Why you should automate your side project?

I am a robot

I have a few side-projects, mostly websites. They need to be maintained, the server has to be set up, new code has to be deployed. I thought automating stuff I only do once every full moon is unnecessary. This blog is the tell tale of the opposite. I decided to create a new blog around half a year ago but never had time to actually write something, or fix the design, or anything to do with it. What I did though is I automated the deploying of new blogposts, automated setting up the nginx configs, automated setting up the Lets Encrypt certificate. This means now that whenever I have time I can easily just sit down, do my thing, then deploy it with one command.

Automate server creation and deployment

Ansible server provision playbook thing

This will help when you decide to migrate your sideproject to another server. I found ansible is the most understandable tool for me, there are already a lot of playbooks for it, also you can easily modify them if you don’t like something. In the end you can just drop back to bash (but try to avoid that).
Ansible also can be used to automate deployment. Usually when you have a sideproject, like this blog, it’s a couple of files, or a java jar file, or similar. You can just write an ansible file to create the necessary directories and upload files, reload nginx, all kinds of stuff. When your project gets popular you can easily change.
Don’t forget to set up your ssh key on the servers so you don’t forget your password (and it’s more secure).

Automate development

Do you always have to start like three consoles to start the related services of your sideproject? For this blog it’s only the static site generator, but for other projects it is the db (or more dbs), node js for generating the frontend javascript, the backend server, something like play framework, or just vagrant. You can use tmux to start all services at once and keep a console on them.

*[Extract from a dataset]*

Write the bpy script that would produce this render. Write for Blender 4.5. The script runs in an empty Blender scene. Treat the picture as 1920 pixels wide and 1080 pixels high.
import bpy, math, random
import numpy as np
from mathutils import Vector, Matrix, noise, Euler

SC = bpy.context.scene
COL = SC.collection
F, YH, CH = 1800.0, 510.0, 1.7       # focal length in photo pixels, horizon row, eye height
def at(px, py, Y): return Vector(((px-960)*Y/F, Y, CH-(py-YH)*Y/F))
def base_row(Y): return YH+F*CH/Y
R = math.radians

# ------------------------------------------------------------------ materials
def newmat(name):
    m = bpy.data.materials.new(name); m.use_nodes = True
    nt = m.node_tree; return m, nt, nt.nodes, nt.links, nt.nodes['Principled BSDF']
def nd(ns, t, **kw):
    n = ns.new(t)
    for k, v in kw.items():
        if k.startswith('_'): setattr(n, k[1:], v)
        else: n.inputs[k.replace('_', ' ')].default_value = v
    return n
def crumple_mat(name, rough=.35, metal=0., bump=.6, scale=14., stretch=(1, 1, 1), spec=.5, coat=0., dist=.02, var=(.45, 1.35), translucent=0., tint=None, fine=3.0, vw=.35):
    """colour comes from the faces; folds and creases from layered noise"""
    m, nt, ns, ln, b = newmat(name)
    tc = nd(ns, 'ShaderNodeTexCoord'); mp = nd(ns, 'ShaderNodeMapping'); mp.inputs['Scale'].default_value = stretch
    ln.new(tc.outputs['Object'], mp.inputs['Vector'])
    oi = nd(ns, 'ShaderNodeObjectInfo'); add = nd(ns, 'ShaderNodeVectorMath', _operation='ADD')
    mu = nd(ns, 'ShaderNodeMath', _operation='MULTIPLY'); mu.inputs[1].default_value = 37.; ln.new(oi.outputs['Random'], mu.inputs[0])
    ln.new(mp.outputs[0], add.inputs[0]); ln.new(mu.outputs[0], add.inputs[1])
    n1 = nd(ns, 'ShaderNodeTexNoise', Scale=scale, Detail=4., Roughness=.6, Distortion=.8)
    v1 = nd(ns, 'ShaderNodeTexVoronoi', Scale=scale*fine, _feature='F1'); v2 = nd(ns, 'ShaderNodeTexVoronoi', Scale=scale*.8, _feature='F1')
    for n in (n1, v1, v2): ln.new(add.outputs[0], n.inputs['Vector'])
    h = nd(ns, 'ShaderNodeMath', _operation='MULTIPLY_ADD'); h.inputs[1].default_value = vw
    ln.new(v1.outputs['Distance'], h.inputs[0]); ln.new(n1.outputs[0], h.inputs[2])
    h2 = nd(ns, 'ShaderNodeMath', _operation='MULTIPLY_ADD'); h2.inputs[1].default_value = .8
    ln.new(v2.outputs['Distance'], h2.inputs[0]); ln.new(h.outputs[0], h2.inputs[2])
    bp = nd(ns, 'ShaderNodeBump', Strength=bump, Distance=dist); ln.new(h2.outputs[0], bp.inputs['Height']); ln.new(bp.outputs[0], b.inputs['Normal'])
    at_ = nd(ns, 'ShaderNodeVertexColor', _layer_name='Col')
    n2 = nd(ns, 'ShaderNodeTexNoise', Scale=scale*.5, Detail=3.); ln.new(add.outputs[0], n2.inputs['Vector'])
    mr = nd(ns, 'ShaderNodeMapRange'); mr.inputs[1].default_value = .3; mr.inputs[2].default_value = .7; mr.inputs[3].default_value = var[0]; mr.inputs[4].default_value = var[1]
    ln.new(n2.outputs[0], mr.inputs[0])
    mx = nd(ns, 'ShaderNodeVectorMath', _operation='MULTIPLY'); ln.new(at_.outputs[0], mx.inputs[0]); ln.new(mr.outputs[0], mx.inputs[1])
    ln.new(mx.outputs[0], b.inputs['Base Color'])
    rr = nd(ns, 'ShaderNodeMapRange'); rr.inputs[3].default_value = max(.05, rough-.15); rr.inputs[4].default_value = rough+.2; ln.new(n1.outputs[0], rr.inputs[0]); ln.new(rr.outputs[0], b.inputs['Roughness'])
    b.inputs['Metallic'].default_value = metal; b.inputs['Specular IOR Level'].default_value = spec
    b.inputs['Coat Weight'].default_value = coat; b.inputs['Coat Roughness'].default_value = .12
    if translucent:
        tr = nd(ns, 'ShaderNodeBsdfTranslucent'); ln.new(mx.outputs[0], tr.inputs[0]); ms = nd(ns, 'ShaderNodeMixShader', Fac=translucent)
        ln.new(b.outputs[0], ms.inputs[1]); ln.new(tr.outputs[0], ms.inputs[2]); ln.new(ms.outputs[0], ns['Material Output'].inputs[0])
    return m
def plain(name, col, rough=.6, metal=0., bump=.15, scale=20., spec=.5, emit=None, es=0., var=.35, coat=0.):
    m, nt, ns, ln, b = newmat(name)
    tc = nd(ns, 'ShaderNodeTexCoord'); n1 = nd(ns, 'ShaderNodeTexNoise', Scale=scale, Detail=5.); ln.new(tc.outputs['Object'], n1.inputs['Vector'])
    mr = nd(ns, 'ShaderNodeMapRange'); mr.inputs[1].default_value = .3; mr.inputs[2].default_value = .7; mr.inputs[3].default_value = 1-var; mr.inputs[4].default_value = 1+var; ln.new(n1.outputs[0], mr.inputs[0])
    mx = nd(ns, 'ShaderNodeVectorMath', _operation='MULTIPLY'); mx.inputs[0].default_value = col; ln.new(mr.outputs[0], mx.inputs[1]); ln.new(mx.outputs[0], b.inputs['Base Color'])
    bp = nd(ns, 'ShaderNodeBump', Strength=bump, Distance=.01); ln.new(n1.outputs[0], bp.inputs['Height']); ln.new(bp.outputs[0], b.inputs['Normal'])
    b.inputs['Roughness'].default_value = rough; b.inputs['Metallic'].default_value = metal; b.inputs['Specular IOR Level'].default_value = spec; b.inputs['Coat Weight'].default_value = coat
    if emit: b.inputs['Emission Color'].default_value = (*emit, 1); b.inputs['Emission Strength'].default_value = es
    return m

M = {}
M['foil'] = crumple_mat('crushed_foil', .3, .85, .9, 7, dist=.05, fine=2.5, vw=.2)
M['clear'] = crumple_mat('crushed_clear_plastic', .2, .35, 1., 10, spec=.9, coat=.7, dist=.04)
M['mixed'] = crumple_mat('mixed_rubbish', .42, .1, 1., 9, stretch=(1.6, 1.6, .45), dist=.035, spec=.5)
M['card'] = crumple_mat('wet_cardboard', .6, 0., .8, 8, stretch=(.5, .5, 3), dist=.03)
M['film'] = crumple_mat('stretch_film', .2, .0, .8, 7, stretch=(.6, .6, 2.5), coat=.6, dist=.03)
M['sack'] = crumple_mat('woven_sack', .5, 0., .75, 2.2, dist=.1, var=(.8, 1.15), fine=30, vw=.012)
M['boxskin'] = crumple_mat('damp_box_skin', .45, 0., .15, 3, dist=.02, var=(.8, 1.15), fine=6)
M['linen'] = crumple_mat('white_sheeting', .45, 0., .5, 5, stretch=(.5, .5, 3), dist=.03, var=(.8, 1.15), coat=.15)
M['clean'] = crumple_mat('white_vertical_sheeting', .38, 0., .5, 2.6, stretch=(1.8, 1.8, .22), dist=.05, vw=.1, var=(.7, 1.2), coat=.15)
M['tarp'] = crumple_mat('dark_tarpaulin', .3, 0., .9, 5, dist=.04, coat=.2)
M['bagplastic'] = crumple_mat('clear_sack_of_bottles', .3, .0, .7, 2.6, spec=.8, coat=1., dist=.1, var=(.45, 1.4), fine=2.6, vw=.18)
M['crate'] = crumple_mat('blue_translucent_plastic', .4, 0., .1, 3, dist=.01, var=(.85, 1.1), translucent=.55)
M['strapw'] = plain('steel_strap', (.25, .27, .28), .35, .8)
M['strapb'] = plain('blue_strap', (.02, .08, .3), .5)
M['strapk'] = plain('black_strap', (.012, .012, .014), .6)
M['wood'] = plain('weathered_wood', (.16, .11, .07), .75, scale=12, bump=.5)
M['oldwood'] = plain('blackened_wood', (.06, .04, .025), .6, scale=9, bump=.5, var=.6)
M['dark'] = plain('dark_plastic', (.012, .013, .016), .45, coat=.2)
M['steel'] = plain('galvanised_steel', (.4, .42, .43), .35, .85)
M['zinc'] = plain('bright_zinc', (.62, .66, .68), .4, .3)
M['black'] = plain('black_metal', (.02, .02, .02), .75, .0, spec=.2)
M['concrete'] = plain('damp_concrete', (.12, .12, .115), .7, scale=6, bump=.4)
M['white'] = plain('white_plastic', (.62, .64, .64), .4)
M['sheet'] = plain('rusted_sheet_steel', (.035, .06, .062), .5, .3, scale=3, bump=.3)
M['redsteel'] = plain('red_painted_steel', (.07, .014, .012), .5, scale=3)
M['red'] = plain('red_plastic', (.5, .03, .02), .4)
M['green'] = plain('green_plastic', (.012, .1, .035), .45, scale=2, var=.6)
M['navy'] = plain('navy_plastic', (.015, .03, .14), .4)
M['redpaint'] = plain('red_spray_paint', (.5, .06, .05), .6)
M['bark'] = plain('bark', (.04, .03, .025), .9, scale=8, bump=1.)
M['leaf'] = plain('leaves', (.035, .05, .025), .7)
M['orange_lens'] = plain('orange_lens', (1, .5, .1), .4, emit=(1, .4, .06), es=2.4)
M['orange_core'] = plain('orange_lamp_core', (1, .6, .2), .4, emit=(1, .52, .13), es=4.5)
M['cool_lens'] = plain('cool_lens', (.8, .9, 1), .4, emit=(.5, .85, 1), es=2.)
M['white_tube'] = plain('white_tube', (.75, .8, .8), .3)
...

Using tmux to start multiple consoles at the same time

You can use docker to contain all the necessary stuff for all of your components. This makes it portable, you don’t have to worry about accidentally deleting some crucial information which was needed to bootstrap your app (like a db schema which was in a locally installed database which got deleted on an OS reinstall).

You will not remember

There is nothing in development you only have to do once, and you will not remember how you did it last time. At least save it in a script deploy.sh.

Learn a lot

You can learn a lot by trying to understand how other types of developer/operation guys work. I always thought (and still kind of think) that server provisioning, deploying is some kind of arcane stuff, but in the end it’s all just files, processors, and memory, and…

Final world

If you don’t really have time for side projects that’s when you really have to reduce friction. Friction of development, friction of deploying. Everything. When I want to start something I want to start it immediately, not trying to figure out how I ran something half a year ago. I want to see my changes in production. I think you should always strive to do best practices when working on your own, in your free time, but you have to know when it is good enough. It depends on the goal why you are doing it. My sideprojects are mostly learning projects, therefore I strive to implement everything the best possible way I can imagine in the minute, but try not to get too caught up in this. Perfection is the enemy of done.